■ **Required work**: Among the entries below, extract exactly the lines that run from the one with "Write part 3" through the one with "30.6, 0.14, label='small", both ends included.

Records with scene code:
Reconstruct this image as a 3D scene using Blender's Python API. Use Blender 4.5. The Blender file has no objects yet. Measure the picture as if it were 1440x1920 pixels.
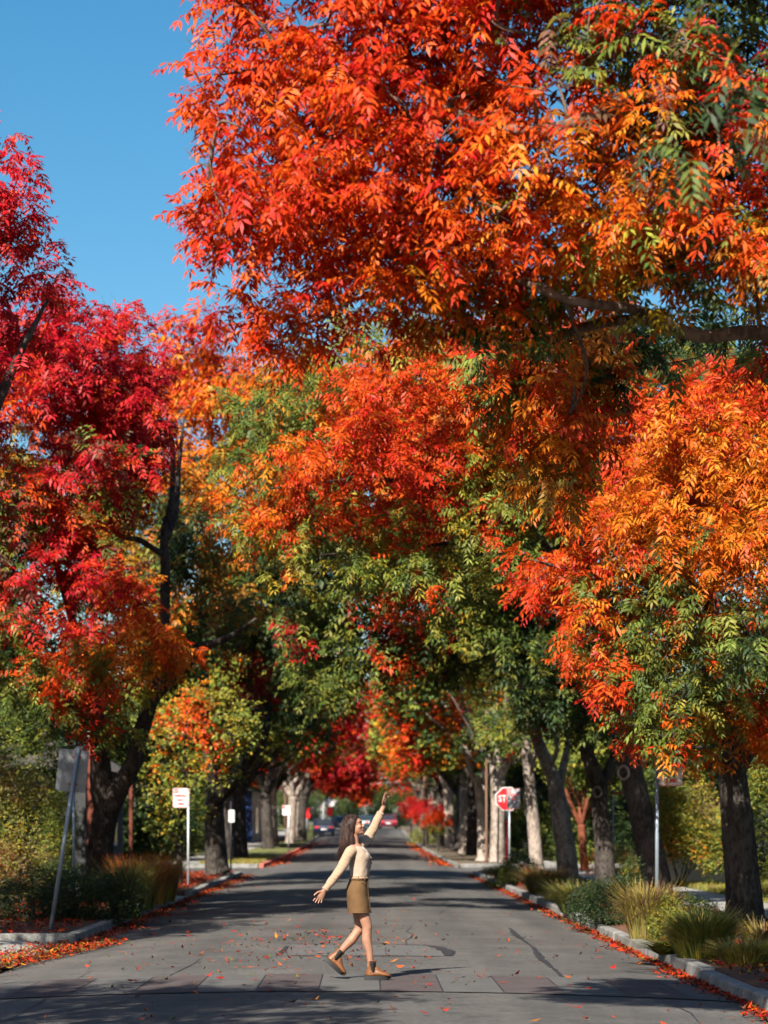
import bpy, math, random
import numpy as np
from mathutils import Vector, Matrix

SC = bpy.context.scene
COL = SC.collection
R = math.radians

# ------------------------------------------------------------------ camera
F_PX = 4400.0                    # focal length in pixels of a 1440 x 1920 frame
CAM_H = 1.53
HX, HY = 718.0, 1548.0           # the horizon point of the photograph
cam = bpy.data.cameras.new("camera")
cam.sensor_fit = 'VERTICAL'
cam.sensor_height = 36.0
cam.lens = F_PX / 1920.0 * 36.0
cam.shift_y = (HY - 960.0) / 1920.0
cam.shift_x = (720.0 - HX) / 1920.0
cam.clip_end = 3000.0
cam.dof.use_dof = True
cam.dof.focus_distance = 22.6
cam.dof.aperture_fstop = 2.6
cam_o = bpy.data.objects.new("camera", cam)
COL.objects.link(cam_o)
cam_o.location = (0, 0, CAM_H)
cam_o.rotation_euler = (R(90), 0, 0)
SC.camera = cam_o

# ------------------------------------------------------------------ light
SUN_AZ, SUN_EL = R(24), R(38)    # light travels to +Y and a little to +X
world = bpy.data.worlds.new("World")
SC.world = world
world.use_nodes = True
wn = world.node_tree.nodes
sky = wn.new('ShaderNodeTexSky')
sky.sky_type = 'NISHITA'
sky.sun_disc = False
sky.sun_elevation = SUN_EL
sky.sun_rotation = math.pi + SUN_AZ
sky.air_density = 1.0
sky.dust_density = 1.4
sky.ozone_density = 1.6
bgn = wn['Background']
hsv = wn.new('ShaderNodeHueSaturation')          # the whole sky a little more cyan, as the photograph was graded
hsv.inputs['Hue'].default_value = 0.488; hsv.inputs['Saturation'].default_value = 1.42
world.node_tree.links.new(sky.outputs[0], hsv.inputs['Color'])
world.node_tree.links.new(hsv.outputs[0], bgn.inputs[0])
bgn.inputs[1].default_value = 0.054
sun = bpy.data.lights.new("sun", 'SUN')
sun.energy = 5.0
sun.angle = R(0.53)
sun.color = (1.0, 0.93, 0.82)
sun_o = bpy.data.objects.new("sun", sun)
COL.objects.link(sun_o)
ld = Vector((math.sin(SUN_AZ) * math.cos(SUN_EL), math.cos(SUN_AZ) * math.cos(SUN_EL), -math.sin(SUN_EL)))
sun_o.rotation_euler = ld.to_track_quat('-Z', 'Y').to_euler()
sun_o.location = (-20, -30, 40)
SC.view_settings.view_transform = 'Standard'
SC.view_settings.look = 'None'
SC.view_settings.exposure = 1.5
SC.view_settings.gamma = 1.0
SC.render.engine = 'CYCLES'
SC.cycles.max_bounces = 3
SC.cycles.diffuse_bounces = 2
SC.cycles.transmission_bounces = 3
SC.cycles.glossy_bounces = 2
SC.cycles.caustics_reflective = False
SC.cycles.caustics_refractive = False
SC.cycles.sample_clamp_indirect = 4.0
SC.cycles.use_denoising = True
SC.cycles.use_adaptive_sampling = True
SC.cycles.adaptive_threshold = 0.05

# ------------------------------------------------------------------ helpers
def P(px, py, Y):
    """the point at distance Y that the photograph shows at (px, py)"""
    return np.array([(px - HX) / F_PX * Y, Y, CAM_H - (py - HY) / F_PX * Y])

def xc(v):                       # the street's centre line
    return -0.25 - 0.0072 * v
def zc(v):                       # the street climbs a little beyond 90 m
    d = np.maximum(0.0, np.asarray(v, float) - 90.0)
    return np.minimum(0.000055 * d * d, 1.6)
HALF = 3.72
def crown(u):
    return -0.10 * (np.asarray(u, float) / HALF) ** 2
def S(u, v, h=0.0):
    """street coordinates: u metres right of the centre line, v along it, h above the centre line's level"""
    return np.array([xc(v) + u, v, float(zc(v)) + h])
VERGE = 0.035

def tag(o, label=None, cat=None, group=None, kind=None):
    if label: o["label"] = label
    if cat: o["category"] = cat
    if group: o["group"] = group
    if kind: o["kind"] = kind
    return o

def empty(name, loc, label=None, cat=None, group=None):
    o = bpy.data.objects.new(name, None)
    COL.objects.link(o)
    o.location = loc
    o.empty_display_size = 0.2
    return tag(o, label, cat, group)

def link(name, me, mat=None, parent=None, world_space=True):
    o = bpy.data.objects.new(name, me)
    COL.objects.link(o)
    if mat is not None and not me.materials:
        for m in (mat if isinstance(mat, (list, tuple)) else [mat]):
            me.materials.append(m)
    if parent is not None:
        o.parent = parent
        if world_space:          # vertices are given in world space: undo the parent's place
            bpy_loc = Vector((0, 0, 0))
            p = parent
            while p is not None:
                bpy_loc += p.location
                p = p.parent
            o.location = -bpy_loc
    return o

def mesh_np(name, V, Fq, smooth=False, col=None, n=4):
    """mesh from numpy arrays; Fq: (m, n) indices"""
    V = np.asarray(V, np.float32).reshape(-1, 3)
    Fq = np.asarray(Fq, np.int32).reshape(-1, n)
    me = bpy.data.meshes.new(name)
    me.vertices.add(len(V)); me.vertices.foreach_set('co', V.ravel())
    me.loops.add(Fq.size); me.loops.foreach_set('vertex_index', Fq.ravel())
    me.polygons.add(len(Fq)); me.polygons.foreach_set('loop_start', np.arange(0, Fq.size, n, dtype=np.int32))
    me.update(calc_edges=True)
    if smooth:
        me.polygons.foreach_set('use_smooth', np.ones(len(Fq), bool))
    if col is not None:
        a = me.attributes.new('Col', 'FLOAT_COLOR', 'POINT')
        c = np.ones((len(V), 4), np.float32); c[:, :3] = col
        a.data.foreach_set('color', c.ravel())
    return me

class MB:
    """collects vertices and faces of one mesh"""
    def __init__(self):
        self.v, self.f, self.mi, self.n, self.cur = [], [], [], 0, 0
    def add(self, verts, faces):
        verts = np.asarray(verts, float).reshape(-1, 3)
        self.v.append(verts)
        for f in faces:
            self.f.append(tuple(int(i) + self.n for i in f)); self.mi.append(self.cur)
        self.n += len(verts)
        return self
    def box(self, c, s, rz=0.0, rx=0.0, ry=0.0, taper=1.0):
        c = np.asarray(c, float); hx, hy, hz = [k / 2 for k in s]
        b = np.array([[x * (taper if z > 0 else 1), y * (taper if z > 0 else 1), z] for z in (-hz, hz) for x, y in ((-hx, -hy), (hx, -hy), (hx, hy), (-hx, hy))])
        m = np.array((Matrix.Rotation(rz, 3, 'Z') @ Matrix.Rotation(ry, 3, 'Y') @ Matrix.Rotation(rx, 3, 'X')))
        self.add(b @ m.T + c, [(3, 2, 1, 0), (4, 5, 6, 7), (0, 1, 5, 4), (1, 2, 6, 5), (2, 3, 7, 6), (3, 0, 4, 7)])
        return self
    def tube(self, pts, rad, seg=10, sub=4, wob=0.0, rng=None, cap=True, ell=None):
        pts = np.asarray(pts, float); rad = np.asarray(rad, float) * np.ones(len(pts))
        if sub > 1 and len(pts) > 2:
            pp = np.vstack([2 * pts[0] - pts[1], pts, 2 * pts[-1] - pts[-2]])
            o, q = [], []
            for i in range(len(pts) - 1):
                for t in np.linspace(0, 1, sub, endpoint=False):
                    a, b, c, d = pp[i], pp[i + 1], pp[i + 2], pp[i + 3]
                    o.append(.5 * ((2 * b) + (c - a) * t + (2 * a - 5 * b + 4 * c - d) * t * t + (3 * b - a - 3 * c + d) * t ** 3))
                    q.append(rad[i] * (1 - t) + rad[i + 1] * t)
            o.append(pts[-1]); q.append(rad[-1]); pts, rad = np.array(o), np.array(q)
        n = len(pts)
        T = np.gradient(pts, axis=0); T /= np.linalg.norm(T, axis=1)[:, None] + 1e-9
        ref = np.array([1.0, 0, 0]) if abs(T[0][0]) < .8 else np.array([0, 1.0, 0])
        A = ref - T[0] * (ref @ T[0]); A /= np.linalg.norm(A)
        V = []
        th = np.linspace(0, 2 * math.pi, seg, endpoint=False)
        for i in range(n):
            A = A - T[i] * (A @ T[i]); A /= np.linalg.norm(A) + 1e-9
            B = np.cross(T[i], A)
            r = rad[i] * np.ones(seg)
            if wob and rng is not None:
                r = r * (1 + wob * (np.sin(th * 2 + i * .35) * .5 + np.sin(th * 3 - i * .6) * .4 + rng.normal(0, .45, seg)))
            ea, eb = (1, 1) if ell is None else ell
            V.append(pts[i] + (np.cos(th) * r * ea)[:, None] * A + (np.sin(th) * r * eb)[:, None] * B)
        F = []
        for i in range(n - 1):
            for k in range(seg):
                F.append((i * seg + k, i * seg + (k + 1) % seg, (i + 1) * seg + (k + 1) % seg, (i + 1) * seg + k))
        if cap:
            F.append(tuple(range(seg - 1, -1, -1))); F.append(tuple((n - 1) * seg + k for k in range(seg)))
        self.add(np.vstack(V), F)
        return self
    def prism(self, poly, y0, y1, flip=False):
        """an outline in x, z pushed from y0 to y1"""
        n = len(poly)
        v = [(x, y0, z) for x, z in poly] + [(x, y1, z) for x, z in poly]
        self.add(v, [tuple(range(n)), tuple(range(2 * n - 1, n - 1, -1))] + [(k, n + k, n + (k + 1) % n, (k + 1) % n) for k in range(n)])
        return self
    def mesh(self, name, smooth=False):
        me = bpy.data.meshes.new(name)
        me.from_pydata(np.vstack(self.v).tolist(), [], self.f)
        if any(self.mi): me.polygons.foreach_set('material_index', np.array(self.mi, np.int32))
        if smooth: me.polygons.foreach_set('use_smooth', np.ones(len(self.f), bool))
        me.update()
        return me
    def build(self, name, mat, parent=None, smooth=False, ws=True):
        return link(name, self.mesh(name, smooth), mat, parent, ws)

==

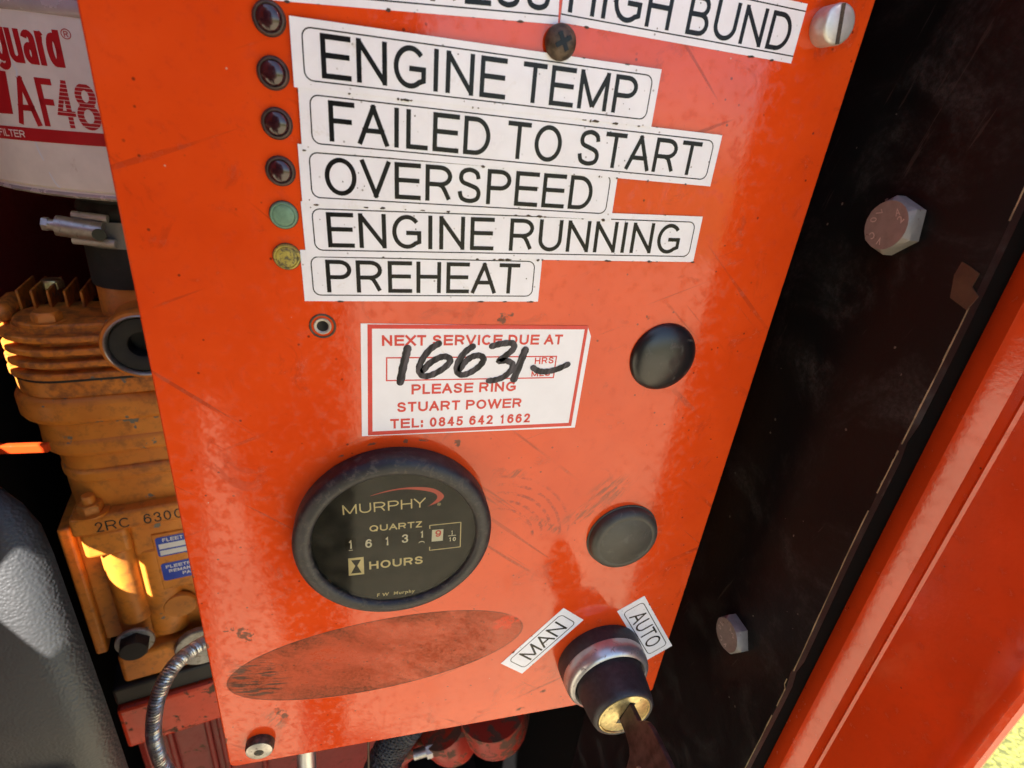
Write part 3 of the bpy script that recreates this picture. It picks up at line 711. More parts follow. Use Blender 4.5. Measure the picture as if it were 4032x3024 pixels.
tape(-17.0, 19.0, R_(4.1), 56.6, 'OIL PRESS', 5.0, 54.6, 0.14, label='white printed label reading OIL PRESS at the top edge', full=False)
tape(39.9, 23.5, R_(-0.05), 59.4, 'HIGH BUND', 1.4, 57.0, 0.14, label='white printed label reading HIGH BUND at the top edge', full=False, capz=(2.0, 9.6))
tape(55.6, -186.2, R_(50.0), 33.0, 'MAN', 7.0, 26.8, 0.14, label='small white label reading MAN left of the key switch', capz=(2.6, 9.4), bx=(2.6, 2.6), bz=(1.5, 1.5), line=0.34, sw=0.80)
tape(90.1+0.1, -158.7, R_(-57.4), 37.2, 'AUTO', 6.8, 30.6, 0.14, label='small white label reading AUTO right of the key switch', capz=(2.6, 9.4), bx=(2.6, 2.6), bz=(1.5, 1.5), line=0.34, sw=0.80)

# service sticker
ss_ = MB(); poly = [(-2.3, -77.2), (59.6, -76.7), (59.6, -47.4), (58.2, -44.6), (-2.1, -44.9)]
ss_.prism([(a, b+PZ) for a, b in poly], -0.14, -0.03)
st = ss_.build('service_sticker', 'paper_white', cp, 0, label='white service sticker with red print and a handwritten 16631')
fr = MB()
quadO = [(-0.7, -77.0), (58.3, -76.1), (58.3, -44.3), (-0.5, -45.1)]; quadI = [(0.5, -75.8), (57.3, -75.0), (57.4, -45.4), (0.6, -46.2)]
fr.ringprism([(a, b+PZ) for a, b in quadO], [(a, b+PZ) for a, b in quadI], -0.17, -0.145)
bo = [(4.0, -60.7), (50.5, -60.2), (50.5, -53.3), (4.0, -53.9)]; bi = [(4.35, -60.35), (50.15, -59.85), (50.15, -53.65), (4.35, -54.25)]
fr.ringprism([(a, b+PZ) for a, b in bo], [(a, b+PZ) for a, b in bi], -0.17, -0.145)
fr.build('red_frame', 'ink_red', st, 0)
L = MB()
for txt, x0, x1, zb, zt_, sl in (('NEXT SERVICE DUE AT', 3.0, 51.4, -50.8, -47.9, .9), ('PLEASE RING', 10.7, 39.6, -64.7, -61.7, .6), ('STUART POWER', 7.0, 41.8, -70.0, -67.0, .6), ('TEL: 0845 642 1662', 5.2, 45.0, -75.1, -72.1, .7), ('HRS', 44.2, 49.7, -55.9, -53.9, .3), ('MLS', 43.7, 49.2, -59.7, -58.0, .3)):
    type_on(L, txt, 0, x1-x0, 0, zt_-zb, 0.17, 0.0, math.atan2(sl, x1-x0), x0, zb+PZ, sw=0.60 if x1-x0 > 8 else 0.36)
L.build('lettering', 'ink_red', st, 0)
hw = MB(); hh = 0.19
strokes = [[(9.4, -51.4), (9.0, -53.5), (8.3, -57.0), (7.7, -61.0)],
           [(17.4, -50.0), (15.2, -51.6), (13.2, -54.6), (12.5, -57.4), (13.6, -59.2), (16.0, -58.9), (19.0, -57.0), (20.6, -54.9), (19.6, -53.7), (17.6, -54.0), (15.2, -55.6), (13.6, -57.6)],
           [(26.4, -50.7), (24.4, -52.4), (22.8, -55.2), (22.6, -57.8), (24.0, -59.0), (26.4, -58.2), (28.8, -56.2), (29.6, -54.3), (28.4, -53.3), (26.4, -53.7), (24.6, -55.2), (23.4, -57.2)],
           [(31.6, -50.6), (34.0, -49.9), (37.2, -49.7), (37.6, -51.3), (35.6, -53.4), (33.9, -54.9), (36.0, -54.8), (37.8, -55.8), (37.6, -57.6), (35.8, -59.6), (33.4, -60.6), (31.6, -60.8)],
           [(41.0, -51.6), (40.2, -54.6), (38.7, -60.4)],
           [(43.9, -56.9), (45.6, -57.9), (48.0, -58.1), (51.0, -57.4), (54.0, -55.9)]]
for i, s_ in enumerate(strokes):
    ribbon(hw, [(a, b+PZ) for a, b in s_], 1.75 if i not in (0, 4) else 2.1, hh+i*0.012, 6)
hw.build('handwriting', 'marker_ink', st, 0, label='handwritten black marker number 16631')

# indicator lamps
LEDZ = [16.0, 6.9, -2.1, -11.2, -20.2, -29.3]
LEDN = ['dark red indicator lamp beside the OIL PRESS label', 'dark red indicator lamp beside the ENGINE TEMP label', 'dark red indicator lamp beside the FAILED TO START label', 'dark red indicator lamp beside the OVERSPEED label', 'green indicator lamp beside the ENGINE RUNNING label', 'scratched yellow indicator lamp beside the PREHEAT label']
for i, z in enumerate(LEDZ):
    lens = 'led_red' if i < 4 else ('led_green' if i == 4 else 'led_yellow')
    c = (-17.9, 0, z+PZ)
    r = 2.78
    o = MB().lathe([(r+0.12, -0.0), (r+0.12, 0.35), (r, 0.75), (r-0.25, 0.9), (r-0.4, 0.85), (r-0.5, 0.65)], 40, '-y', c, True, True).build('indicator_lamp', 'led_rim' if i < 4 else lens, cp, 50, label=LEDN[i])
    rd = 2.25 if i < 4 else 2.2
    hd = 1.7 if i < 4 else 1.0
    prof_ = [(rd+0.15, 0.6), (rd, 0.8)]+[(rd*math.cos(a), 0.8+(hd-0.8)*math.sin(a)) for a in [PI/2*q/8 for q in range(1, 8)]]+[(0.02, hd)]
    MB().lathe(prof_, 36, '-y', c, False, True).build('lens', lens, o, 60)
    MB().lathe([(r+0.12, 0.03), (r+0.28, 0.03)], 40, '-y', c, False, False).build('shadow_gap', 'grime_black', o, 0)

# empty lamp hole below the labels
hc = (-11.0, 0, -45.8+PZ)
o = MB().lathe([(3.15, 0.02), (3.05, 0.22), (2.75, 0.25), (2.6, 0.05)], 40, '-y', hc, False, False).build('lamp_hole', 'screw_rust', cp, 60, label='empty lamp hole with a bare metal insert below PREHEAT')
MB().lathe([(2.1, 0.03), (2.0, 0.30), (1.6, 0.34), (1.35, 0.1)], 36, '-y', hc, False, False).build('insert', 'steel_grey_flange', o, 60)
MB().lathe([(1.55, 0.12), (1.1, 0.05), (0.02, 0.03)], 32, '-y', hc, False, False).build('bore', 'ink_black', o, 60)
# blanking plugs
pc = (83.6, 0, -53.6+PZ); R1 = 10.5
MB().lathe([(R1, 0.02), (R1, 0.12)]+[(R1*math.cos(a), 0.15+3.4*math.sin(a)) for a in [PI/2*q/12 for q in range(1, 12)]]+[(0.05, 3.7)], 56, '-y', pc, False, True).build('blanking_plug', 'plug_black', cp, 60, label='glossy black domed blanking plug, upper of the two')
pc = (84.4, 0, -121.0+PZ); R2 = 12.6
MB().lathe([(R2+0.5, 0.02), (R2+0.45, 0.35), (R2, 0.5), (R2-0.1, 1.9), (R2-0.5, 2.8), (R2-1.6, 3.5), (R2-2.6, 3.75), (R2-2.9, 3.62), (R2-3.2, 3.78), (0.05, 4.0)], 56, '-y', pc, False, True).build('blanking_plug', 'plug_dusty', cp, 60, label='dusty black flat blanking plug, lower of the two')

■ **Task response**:
Write part 3 of the bpy script that recreates this picture. It picks up at line 711. More parts follow. Use Blender 4.5. Measure the picture as if it were 4032x3024 pixels.
tape(-17.0, 19.0, R_(4.1), 56.6, 'OIL PRESS', 5.0, 54.6, 0.14, label='white printed label reading OIL PRESS at the top edge', full=False)
tape(39.9, 23.5, R_(-0.05), 59.4, 'HIGH BUND', 1.4, 57.0, 0.14, label='white printed label reading HIGH BUND at the top edge', full=False, capz=(2.0, 9.6))
tape(55.6, -186.2, R_(50.0), 33.0, 'MAN', 7.0, 26.8, 0.14, label='small white label reading MAN left of the key switch', capz=(2.6, 9.4), bx=(2.6, 2.6), bz=(1.5, 1.5), line=0.34, sw=0.80)
tape(90.1+0.1, -158.7, R_(-57.4), 37.2, 'AUTO', 6.8, 30.6, 0.14, label='small white label reading AUTO right of the key switch', capz=(2.6, 9.4), bx=(2.6, 2.6), bz=(1.5, 1.5), line=0.34, sw=0.80)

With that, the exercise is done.